Paroles de l’israélite ARMAND LÉVY.

 

Adam Mickiewicz a écrit dans le Symbole politique polonais : « À Israël, notre frère aîné, respect, fraternité et égalité complète de tous les droits civils et politiques. »

Ce Symbole politique, il le donna, le 29 mars 1848, à la Légion Polonaise qu’il créait à Rome pour aider l’Italie à reconquérir son indépendance.

Or, en ce même jour, le roi Charles-Albert signait le décret émancipateur des Israélites de ses États. Et, moins de trois semaines après, au moment où les Israélites commençaient la Pâque, les portes du Ghetto, à Rome, tombèrent pour toujours.

Trente ans plus tard, le Conseil communal de Rome, sur la proposition du conseiller Samuel Alatri, ancien député au parlement national et chef de la communauté israélite, faisait poser une plaque de marbre commémorative sur la maison où avait habité Adam Mickiewicz ; et son buste était solennellement placé au Capitole.

Et maintenant voici qu’à l’occasion du 25° anniversaire de sa mort, un pieux et savant rabbin de Rome, le docteur Moïse Ascarelli, a traduit en hébreu le Livre de la Nation polonaise et des Pèlerins polonais 125.

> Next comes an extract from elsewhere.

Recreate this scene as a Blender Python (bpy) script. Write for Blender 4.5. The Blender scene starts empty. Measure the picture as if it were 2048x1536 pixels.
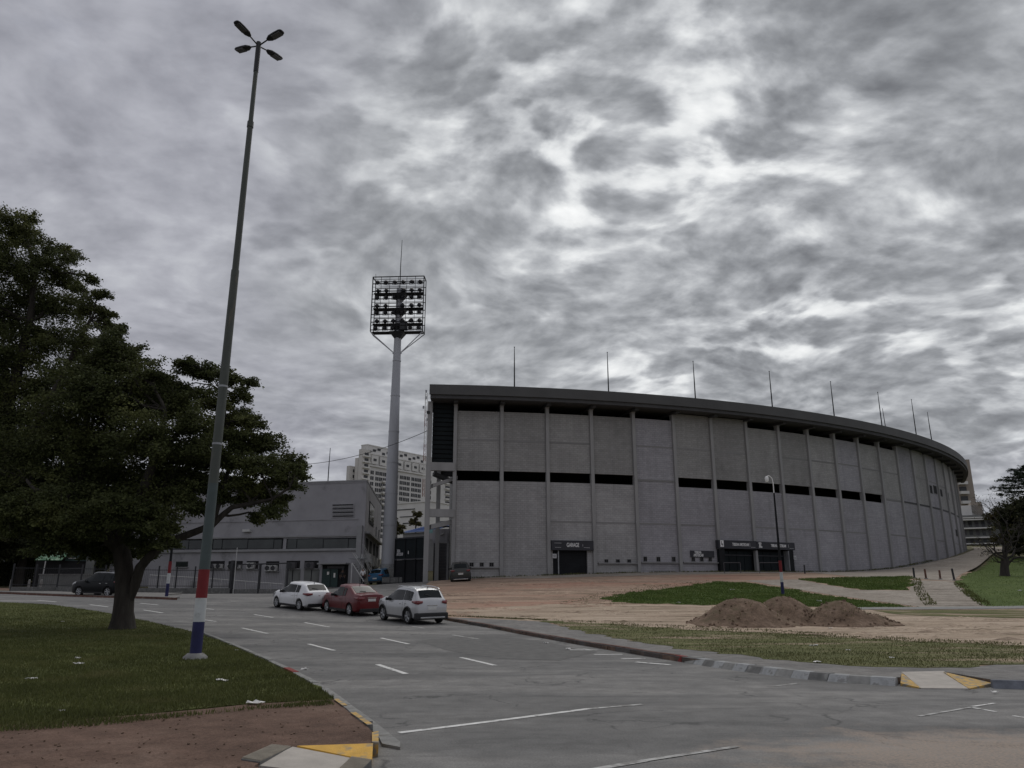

Ce livre qu’Adam Mickiewicz écrivit en 1832, au lendemain de la deuxième prise de Varsovie, et qui, aussitôt paru, fut traduit en allemand, en français, en anglais, en italien, a valu à Adam Mickiewicz d’être appelé l’Isaïe polonais : car on reconnut que jamais encore l’accent des prophètes de Sion ne s’était retrouvé chez personne à un si haut degré.

Mickiewicz expose, en ce livre, pourquoi la Pologne est tombée et ce que les Polonais doivent faire pour mériter qu’elle se relève. En pleurant sur sa nation, il reproche à la France de l’avoir abandonnée. Pour nous aussi, il a quelques paroles sévères, comme en ont eu nos prophètes. Or il a beaucoup aimé la France. Il a également beaucoup aimé Israël.

Adam Mickiewicz a dit dans son cours au Collège de France : « Ce n’est pas sans raison providentielle que les Israélites existent depuis tant de siècles au milieu des Polonais et que leur sort se lie intimement avec celui de la nation polonaise..... Peuple le plus spiritualiste de la terre, capable de comprendre ce qu’il y a de plus sublime dans l’Humanité, mais arrêté dans son développement, le peuple d’Israël n’a cependant cessé d’espérer son Messie. » Et il ajoutait : « Quel malheur serait-ce pour l’univers si ce peuple, le seul qui n’ait jamais douté de la Providence, tombait dans l’apostasie ! »

Adam Mickiewicz persévéra dans son amour pour Israël jusqu’à la fin. Son dernier projet fut, en Orient, le projet relatif aux Israélites, qu’il m’y dicta et qui avait pour objet la préparation de leur égalité en Pologne. Malheureusement il mourut le 26 novembre 1855 à Constantinople.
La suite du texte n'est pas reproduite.